As CTO, it’s an enjoyable and important part of my role to encourage research into new technologies. However, the equally important, but more challenging part is to determine which of these cool new tools should enter our “best of breed“ collection and also ensure that we are able leverage them fully.

Artificial Intelligence is one of today’s ‘must have’, collectable technologies. It also provides a highly desirable solution to some rather tricky problems many companies experience with processing unstructured client communications.

Given its complexity, unstructured call centre communications is the perfect testbed to try out some of the latest and greatest AI transformers. Previously we were using an existing partially trained neural net, which we were constantly feeding with a simple “bag of words” (term frequency-inverse document frequency). Although we were getting quite a good accuracy, it all felt a bit, well, low-tech.

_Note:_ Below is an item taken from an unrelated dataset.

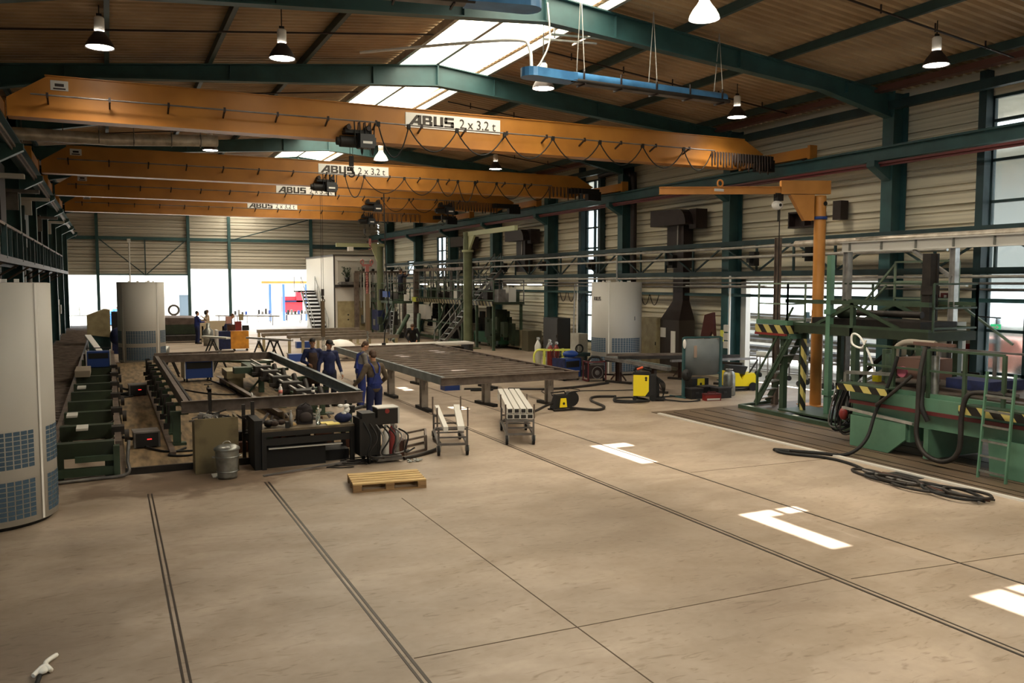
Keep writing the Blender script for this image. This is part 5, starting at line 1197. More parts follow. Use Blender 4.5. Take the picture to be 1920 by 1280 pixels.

So, like any good gadget head, I want to find the latest doodad to try out…

The first point of call was to enhance our pre-processing step with some big gun AI, such as transformers – namely Google’s BERT and XLNet. For those of you who are not familiar, these are the Top Guns of natural language processing, having been trained at significant cost with vast amounts of data. Both tools have shown incredible results applied to text classification and cardinal data extraction.

While we anticipated incredible results, sadly, we got worse outcomes than our simple bag of words – albeit a domain specific model with some careful additional data cleaning and model calibration. We were a little crestfallen.

The reason is that the vast training sets used for training these models are not geared to communications about financial services products. So, however powerful the model, it may not be optimal for the job. As an illustration – a new financial markets analyst may be asked by a client to “call the reverse convert” – this doesn’t make sense as it would either have to be to “put” the convert or it wasn’t actually a “reverse” convertible. The language of financial markets, like many industries, is very specific and arcane and so we need a domain specific model it also takes time to configure them optimally.

The value of the Opsmatix SaaS AI solution is that we are constantly training and optimising models from the shared experience of many similar financial services clients. Over time, the training set becomes far more extensive (and therefore smarter) than any one organisation can access. We also know how to tweak the critically important data pre-processing to maximise model accuracy. The beauty of providing this as a managed service is that clients very quickly get the results they want, without having to spend ages test driving many different solutions on their own.

This approach is enabling us to deliver increased value for every client beyond what would be possible alone. Being Top Gun is very attractive, but everyone needs a wingman – and this is where we come into our own.